Christophe Chevillotte, the vice president of the family firm, explains: "We were chosen by the minister of culture in France to be the first furniture in Versailles that is non-restored. They agreed that it would be impossible to find an original and that we had real know-how. And they wanted to make it more open for the public, so that they could see a period room with a period piece in it." Creating the table was no small undertaking - especially as there was no original to work from. "We worked for about one year with the general curator at that time, from drawings, from invoices dating to 1776, from paintings, so that we could agree on what this table would have been like - actually, it was more research than production, because once we agreed on the design, it took only five months to make. What took time is that we had to remake some tools that do not exist any more, screw dimensions that did not exist any more, for example. But it's quite a basic table, I would say: it's not what his wife, Marie-Antoinette, would have chosen. She would certainly have gone for something more opulent. The king chose just a regular table: plain, solid oak, the purest oak that has been tried for more than four years."

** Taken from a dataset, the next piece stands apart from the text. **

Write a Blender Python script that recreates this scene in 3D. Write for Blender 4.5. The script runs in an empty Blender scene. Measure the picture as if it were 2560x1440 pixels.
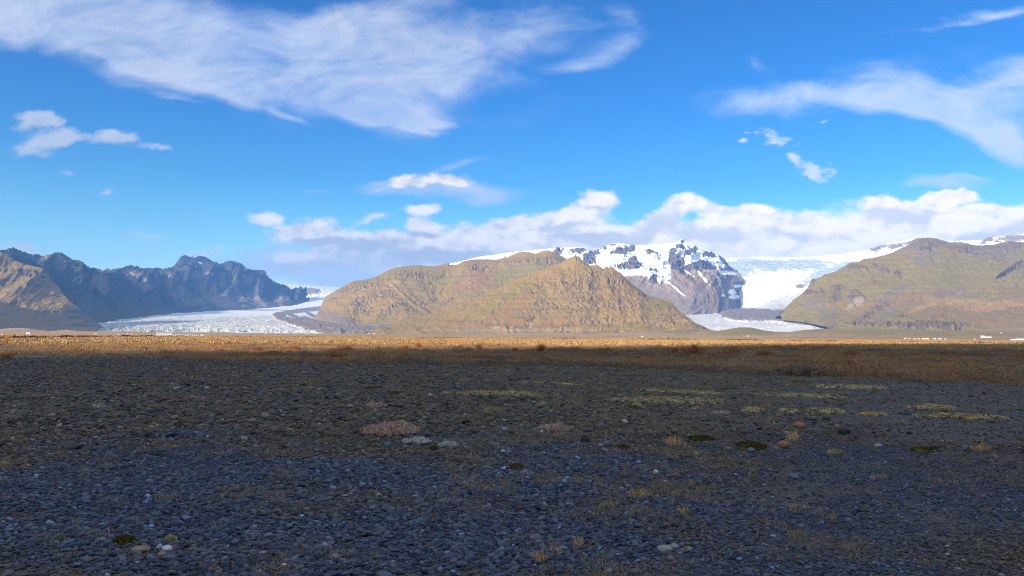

It's not all plain and simple though: the legs are beautifully turned, the fittings gold-leafed and there is more than a kilometre of gold-laced thread between the 956 golden nails. And while the original table was a different size to the standard modern table, designed for a different game technique, the replica, of which only 50 will be made, is conceived as a table of high enough specification to be used under international competition conditions.

"The original table is a little longer than a regular table. It's just over four metres by two. And of course you had no slate at that time, so it's an oak plank; and there was no rubber, so you had maybe 30 layers of wool in the cushions. The rebound was not good at all - the game was very different then. But the idea of the edition is to follow exactly the same aesthetic features but to change almost every technical feature so it looks exactly the same as in Versailles - same oak, same golden nails, the same parts, except that in Versailles it has 15 legs and this has 12; but it's a regular nine-foot US pool competition size. It has slate, it has rubber, it plays very well, very fast, with the correct rebound. The techniques and the way of assembling the legs to the frame and the frame to the slate is what we do to any regular table today in our production. So technically it is modern, but aesthetically it is the same as Versailles."

Launching the table in Abu Dhabi is, in fact, a prelude to Chevillotte's projected showroom in the UAE. Of the 50 numbered editions, "zero" is the one that will be on show at Interiors UAE - and it won't be for sale, remaining instead on display, when the company has found an appropriate place. The asking price of ?40,000 (Dh195,000) seems a small price to pay for the royal stamp of approval on your table, and the first six tables are expected to be made before May (though the first five and number 32 have been sold). Rather than being numbered in the order the tables are sold, the purchasers are able to choose their number from those available.

Interiors UAE continues at the Abu Dhabi Exhibition Centre until tomorrow.